A new scuba diving class was approved this semester at the University of Georgia as an upper-level marine sciences elective for two hours of class credit.

Students in the class will be able to find the class listed on the UGA bulletin under the generic course number MARS 3900 until January when its official course numbers MARS 4740 and MARS 6740 will take effect, said Scott Noakes, diving safety officer for the University System of Georgia’s scientific diving program.

“They go through all of the training for open water certification,” said Noakes,  an associate research scientist for the UGA Center for Applied Isotope Studies. “As they do this course, they can get their open water certification out of it.”

The course is a graduate and undergraduate course that Noakes, who is also an instructor for Scuba Schools International, said he has thought about for a long time. The course will offer situations such as a shipwreck lab and working with line reels in order to teach students not only diving skills, but the ability to use their hands while on a dive.

“It’s a lot further than just getting scuba certified,” he said. “We are actually teaching them to do skills in the water aside from the scuba skills. They couldn’t concentrate on diving, they had to concentrate on what they were doing.”

A lot of the students came in with no diving experience and no certification, but the course is flexible. There was one student, Noakes said, who was already open water certified who was taken through advanced training alongside her classmates who received basic training.

“It’s a skill they can keep forever,” he said, noting the certification never expires.

Though students need not have any diving experience, Noakes said for safety purposes everyone has to pass a swimming test given during the drop/add period. Additionally, the class is split into groups and supervised by one of three instructors and usually a dive master.

Photo courtesy Scott Noakes

“We split them up into small groups when they are doing their skills so one person is only watching about three or four people,” he said.

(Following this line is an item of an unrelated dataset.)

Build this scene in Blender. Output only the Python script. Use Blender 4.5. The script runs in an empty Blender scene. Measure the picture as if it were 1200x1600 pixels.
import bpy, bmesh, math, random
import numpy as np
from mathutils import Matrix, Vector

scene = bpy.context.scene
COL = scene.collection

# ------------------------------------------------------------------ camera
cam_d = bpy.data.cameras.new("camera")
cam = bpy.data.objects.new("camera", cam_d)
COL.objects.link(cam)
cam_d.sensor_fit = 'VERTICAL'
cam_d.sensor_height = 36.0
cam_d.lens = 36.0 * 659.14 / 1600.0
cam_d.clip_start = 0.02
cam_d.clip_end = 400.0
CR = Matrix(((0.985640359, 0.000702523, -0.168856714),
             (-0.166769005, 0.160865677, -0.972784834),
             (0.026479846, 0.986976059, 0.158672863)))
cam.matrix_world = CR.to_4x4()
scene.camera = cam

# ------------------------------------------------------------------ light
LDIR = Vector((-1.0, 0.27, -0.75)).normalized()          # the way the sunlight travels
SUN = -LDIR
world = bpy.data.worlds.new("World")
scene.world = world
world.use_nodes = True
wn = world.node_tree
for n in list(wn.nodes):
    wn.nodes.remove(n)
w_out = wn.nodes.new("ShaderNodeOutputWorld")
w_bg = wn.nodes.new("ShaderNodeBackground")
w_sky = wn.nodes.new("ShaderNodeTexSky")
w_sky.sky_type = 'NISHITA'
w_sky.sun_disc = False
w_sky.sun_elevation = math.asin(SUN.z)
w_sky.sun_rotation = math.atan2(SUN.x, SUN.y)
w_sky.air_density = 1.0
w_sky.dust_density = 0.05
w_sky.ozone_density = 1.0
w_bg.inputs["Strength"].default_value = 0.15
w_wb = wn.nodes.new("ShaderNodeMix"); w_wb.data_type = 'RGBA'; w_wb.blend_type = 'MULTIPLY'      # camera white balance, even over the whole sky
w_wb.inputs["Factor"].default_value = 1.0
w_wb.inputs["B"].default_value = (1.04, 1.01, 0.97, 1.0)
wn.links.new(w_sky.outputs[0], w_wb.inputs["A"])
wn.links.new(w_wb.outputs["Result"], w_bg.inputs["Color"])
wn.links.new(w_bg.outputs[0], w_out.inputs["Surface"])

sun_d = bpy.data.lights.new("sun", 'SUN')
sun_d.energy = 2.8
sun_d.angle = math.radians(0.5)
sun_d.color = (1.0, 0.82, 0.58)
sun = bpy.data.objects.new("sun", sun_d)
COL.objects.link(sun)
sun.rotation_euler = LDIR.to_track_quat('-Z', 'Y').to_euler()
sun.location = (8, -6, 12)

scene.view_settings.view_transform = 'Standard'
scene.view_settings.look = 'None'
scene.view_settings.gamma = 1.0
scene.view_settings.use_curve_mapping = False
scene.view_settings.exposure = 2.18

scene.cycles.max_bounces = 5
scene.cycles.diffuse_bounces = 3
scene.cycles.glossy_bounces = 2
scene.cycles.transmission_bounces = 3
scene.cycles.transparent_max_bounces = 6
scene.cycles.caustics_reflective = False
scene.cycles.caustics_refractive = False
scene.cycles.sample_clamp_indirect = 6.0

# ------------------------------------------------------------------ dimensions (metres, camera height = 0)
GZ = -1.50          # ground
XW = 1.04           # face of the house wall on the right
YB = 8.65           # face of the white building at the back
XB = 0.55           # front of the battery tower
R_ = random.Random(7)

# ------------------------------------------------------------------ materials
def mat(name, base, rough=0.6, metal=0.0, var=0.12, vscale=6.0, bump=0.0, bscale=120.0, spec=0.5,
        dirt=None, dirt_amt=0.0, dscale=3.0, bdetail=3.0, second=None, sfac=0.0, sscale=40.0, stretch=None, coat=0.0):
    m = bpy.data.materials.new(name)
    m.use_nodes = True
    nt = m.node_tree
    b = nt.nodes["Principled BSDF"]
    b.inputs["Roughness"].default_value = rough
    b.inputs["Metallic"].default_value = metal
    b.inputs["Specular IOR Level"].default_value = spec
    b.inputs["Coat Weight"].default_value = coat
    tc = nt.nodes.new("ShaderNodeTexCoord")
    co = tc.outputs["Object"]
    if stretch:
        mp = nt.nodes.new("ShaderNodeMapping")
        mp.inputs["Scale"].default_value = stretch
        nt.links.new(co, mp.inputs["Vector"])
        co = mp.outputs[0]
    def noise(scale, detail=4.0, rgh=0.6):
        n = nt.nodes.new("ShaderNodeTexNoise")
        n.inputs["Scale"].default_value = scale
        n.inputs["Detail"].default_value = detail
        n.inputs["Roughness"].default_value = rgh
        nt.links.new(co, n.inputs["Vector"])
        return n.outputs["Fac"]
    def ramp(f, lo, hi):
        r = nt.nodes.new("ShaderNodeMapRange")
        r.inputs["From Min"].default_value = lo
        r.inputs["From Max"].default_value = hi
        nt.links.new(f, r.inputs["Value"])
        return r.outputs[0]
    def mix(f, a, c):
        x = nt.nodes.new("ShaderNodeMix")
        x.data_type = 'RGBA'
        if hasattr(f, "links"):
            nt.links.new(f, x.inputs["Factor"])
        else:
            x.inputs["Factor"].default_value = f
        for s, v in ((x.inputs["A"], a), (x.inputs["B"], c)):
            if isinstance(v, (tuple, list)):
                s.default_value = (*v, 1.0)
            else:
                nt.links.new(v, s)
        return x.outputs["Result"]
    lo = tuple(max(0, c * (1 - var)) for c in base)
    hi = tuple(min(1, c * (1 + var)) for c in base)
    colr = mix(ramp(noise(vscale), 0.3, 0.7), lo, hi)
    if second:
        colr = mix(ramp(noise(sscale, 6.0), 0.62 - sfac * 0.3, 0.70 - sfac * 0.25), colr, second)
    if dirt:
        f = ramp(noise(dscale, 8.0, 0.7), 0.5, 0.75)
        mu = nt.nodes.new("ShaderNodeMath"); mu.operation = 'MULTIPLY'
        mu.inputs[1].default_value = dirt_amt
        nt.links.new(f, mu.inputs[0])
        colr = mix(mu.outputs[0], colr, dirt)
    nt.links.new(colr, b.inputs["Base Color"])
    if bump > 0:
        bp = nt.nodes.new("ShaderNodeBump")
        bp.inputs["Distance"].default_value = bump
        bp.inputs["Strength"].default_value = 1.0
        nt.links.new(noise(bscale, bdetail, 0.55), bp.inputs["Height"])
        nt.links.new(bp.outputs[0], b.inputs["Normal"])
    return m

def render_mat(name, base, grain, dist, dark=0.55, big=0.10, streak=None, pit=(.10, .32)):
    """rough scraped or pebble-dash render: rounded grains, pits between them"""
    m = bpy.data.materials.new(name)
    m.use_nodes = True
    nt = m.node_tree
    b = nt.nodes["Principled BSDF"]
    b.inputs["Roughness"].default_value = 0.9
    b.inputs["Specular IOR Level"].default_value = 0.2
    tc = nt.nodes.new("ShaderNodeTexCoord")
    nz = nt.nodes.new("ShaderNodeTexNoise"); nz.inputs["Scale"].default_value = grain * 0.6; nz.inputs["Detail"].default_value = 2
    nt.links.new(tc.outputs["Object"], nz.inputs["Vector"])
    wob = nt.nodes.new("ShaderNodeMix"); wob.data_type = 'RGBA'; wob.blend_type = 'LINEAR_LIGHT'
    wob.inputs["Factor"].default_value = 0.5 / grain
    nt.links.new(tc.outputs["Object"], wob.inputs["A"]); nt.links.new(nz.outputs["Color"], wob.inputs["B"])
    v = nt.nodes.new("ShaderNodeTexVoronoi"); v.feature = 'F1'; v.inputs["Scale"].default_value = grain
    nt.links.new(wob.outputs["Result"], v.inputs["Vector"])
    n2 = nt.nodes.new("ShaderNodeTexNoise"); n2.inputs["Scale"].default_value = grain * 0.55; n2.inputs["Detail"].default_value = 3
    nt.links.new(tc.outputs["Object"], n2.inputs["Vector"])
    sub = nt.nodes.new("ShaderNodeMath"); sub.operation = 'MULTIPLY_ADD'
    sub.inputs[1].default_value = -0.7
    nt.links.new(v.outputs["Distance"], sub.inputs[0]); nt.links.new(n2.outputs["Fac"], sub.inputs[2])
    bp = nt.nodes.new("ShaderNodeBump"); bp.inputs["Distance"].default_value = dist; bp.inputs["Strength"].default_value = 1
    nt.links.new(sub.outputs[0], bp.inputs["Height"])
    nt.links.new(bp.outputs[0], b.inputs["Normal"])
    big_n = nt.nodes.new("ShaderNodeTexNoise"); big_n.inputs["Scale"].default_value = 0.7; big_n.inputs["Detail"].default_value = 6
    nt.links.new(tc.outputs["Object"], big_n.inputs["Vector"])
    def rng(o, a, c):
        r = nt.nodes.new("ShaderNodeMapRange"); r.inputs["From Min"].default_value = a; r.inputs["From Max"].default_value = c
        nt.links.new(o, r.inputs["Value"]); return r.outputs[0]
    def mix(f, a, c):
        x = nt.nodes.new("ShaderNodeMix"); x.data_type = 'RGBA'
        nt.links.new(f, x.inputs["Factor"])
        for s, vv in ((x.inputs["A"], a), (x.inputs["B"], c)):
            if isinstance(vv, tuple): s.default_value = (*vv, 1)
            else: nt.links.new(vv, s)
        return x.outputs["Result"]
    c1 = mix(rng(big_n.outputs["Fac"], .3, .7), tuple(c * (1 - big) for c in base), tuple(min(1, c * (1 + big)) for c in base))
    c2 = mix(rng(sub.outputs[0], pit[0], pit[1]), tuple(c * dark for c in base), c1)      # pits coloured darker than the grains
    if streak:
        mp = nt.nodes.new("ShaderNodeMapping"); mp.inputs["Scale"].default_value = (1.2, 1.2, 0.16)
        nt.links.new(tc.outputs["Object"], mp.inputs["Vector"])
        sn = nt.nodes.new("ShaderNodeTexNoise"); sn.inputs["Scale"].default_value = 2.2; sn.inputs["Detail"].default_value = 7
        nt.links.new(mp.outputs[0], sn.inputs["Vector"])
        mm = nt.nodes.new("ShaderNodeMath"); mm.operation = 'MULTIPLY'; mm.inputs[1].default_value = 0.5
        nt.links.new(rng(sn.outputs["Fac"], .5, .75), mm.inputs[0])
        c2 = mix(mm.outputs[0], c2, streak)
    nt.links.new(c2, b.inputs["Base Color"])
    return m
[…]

Two of the instructors come from Dolphin Dive Center, which UGA teamed up with for this course. The class itself consists of an hour and 15-minute lecture on Tuesdays and two hours in the Department of Marine Sciences pool on Thursday afternoon for hands-on practice, and is open to all majors.

So far, Noakes said the response has been extremely positive. The class’ 16 spots for this semester filled up in one afternoon, he said, so in the spring the course will offer 25 spots.

Noakes said students who are in the class truly enjoy it, and those who have heard about the class have been interested in the idea.

Chris Markham, a freshman intended economics major from Davidson, North Carolina, said it is a class he would be interested in taking.

Photo courtesy Scott Noakes

“Yeah, I mean if it fit in with my time I'd definitely take it. It sounds like a fun class,” he said. “I’d take it.”

And though Wyatt West, a sophomore entomology major from Adairsville, said the course is not one he personally would take, he understands the appeal.

“I’m not much into scuba diving,” he said. “I don’t know if I would take it necessarily but it sounds like a cool idea and getting certified would be cool. It would be a stress relieving-type class I feel like with the other workloads students have to take.”

One of the course's biggest benefits, Noakes said, is it gives students more than an open water certification and fun class credit.

“This gives them not only an appreciation for diving, but just an appreciation for the whole marine environment. So we might be able to shake their concept of the marine world,” he said. “[And] of course, who doesn’t want to do scuba?”